Pinegrow Offspring -- Pine Seedling -- Designer App Coming?

@Pinegrow_User & @Marf And I thought nobody reads those deep nested YouTube comments :slight_smile:

Yes, we are working on a Pinegrow sibling.

Pinegrow is a general purpose editor for HTML and CSS/SASS/LESS. That means we can’t make many assumptions about what kind of projects the user will load and what kind of edits they’ll do. On one hand, that makes Pinegrow very useful and powerful, but on the other, it limits us in ability to make editing tools simpler.

Like Pinegrow, the new app (let’s call it PGS here, like PineGrow Sibling) also comes from the need / wish to make certain parts of web development easier - but this time more from the creative / design side.

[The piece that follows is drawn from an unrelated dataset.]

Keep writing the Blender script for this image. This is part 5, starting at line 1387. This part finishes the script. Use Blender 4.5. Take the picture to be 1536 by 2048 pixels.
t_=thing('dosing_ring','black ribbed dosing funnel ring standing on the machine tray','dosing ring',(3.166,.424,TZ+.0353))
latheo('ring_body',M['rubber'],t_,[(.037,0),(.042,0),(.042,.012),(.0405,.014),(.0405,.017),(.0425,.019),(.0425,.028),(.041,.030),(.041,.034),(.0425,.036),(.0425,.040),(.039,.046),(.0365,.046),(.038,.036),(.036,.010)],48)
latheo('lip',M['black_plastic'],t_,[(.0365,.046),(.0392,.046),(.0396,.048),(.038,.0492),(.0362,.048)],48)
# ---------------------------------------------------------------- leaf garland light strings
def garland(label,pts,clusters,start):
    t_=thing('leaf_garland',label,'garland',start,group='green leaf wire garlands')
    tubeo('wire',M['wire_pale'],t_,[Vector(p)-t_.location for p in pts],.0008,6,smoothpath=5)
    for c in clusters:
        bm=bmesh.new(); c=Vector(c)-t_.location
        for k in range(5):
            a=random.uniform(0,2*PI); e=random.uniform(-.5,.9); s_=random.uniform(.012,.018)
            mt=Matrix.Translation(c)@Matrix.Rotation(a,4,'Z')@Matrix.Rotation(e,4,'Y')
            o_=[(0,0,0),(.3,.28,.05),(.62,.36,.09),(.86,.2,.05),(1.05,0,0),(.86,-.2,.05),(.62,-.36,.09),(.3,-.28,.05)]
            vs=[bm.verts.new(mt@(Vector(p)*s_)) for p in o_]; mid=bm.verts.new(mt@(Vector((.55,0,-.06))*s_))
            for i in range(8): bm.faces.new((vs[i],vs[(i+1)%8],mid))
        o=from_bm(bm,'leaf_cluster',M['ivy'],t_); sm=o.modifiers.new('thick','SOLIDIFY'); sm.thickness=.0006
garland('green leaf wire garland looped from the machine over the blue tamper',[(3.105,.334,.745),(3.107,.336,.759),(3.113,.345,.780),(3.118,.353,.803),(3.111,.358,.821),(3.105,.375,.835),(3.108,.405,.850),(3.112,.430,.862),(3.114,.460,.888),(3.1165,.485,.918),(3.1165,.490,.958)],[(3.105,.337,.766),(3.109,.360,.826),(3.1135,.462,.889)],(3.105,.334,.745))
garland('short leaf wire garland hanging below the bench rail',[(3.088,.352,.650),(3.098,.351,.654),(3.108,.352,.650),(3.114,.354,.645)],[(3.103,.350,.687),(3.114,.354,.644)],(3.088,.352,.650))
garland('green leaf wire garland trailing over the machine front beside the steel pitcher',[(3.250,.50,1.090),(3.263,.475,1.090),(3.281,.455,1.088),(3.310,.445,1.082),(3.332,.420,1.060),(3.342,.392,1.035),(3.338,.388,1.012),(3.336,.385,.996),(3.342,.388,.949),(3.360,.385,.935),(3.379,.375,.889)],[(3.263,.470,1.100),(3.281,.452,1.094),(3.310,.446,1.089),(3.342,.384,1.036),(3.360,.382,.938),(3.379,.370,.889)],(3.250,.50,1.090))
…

The main point is that at the moment, turning a creative vision into a web representation is quite a technical process. So in PGS, instead of working with CSS directly, we have a collection of design skills that accomplish a set of common design goals directly.

For example, let’s say you want to display a 100px wide line under all H3 headings. In PG (or in any CSS based approach) you need to translate this into an :after CSS rule with a bunch of properties. In PGS you would just say “Add a line under headings” and set its parameters…

Of course this approach has some limitations in what you can do. But it’s quite easy to expand the set of design skills as needed.

So the main difference between PG and PGS would be in how styling is done. As far as building the HTML structure is concerned, I think, what PG does now is quite solid. Also, the success of tools like Webflow shows that designers are able to move beyond the “paint rectangles on screen” approach and embrace working with the styled nested HTML structure instead.

PGS would be a desktop app, like PG. It will work with HTML files directly and output properly organized SASS and CSS code. You’ll be able to edit the project in PG or other tools, except styling that was done in PGS (if you want to keep the ability to continue editing it in PGS).

So, we’re sticking with our “the more is better” approach to web tools. What we have to do right is the product placement. The difference between PG and PGS and how the two apps can work together have to be very clear - PG is confusing enough by itself with all its features and editions. Imagine adding another product into our existing PG pricing tables :wink:

Looking at the app architecture, Pinegrow is at its core a general purpose visual builder for structured documents with add-on modules that implement stuff like CSS editing, WP integration, Bootstrap support and so on. That allows us to relatively quickly develop separate apps based on the Pinegrow platform, sharing the same code. Most features are part of the Pinegrow core, so there is the benefit of improvements done in one app being carried over to the rest.

For Pinegrow 5 the main focus is improving the styling with CSS/SASS. What we have now is a powerful foundation, but some parts of the workflow are still awkward, for example, working with nested SASS structure.